I recently read a deep-dive analysis on the AWS Compute Blog by two Principal Solutions Architects regarding architectural patterns for Serverless Microservices. It addresses the exact pain points developers face when structuring AWS Lambda functions. Here is a summary of the technical insights and architectural tradeoffs.

When designing RESTful APIs with AWS Lambda and Amazon API Gateway, the classic question is: How granular should my Lambda functions be?

Developers typically find themselves caught between two extremes:

1. Single Responsibility Lambda (One Function per Endpoint)
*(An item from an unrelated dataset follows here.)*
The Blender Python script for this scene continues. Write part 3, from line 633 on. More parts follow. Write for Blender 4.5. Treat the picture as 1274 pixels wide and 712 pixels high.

  • Approach: Every HTTP route and method (GET /users, POST /users, DELETE /users/{id}) maps to a separate Lambda function.
  • Pros:
    • Isolated source code and very small deployment bundle size, which minimizes Cold Start times.
    • Strict application of the Principle of Least Privilege (e.g., the GET function only needs dynamodb:GetItem permissions, while the POST function requires dynamodb:PutItem).
    • Independent memory/timeout settings.
  • Cons: High Infrastructure-as-Code (IaC) management overhead. You can easily hit the CloudFormation 500-resource limit. Infrequently used endpoints (like DELETE) suffer from frequent cold starts.

2. The Lambda-lith (All-in-One Function)

  • Approach: All API routes for a service are packed into a single Lambda function, often using web framework adapters like aws-serverless-express or Spring Boot.
  • Pros: Centralized codebase, easy sharing of entities/DTOs, and reusable database connection pools. Warm start rate is close to 100%.

Comparison of Serverless Lambda Microservices Approaches

  • Cons: Bloated bundle size leading to longer cold starts, over-permissioned IAM roles, and shared resource limits.

The Middle Ground: Read-Write Separation (CQRS Prelude)

Read-Write Separation (CQRS Prelude) Architecture

Instead of choosing between these extremes, a highly effective pattern is separating read and write workloads into two distinct Lambda functions:

  • Read Lambda: Handles all queries (GET /items, GET /items/{id}). It can be optimized for high performance, memory-efficient data retrieval, and caching.
  • Write Lambda: Handles all commands (POST, PUT, DELETE). It can be configured with higher timeouts, database transaction support, and specialized security permissions.

This approach balances bundle sizes, simplifies IAM security configurations, reduces cold starts on read endpoints, and makes local database connection pooling more manageable.